Task requirements
Identify the lines containing the word "Python". Copy each one.

Given entries
--- START ---
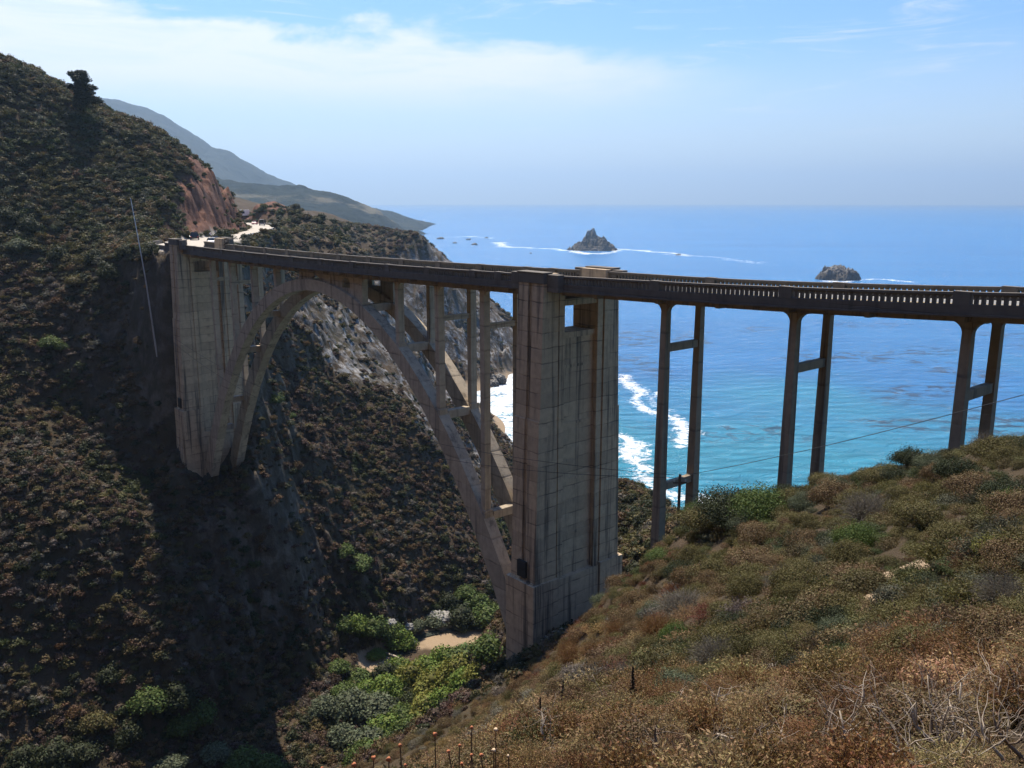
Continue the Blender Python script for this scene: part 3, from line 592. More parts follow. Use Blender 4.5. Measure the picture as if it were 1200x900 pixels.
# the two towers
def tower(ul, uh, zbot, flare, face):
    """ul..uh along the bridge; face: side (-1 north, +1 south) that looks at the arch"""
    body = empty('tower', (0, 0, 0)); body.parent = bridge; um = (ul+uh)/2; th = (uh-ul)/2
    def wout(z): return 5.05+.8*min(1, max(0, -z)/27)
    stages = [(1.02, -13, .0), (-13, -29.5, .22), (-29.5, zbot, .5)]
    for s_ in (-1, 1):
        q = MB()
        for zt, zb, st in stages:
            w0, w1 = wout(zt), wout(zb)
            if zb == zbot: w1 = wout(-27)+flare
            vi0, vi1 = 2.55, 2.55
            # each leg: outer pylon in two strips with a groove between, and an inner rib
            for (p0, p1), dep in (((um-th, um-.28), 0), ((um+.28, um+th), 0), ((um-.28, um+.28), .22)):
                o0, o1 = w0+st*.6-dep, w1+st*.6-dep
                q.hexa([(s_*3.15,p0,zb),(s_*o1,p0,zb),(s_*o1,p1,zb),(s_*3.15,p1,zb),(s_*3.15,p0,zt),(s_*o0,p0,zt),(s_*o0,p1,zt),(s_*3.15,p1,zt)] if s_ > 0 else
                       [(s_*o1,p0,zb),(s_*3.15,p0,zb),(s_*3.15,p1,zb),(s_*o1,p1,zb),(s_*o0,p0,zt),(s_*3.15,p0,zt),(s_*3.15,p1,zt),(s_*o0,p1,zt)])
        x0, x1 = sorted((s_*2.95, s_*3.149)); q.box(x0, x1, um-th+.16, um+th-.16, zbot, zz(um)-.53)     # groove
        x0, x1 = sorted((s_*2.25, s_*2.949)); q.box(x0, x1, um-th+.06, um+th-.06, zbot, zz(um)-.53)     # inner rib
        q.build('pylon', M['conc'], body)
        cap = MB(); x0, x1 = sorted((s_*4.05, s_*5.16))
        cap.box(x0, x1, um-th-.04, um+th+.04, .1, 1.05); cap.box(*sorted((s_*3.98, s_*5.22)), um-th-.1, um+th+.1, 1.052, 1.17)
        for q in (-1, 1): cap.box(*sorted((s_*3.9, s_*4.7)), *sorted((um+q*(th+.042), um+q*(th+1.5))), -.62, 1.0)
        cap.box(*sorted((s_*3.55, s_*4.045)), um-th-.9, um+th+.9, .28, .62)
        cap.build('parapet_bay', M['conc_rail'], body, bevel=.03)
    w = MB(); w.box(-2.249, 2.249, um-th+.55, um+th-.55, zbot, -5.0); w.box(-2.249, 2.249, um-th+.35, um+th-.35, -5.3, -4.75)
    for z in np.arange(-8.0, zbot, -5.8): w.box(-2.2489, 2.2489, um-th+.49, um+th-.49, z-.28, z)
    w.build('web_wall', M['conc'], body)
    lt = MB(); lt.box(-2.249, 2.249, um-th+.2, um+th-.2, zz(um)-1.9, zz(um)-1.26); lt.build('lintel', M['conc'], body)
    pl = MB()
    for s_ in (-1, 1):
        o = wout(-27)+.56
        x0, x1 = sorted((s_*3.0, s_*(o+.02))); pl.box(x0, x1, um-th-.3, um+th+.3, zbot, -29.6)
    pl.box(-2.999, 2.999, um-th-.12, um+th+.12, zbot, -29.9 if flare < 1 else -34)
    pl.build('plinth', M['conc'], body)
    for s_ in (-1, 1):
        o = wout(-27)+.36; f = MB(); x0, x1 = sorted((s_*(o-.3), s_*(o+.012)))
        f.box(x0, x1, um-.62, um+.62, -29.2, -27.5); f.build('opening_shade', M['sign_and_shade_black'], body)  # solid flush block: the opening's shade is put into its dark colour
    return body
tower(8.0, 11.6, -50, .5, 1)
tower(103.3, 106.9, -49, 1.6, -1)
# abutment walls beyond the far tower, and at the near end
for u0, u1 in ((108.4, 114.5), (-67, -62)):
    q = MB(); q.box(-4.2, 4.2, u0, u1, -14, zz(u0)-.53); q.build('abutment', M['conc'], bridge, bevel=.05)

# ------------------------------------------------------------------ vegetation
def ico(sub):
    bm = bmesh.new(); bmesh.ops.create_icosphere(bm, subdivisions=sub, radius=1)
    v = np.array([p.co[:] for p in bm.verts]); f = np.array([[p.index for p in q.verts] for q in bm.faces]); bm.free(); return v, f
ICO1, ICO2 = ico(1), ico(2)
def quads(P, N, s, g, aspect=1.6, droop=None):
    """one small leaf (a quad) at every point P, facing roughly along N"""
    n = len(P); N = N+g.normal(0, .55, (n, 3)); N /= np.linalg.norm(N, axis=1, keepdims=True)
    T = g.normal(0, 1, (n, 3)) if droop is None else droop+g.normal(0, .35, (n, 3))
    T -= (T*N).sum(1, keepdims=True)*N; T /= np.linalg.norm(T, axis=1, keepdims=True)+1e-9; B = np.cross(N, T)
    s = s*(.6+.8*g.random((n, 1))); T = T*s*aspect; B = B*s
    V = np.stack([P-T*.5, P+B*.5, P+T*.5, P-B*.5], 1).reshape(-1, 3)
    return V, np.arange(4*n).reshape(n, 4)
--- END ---
--- START ---
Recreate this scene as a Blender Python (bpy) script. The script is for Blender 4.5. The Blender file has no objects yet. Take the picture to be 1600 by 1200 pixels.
--- END ---
Answer to the exercise
Continue the Blender Python script for this scene: part 3, from line 592. More parts follow. Use Blender 4.5. Measure the picture as if it were 1200x900 pixels.
Recreate this scene as a Blender Python (bpy) script. The script is for Blender 4.5. The Blender file has no objects yet. Take the picture to be 1600 by 1200 pixels.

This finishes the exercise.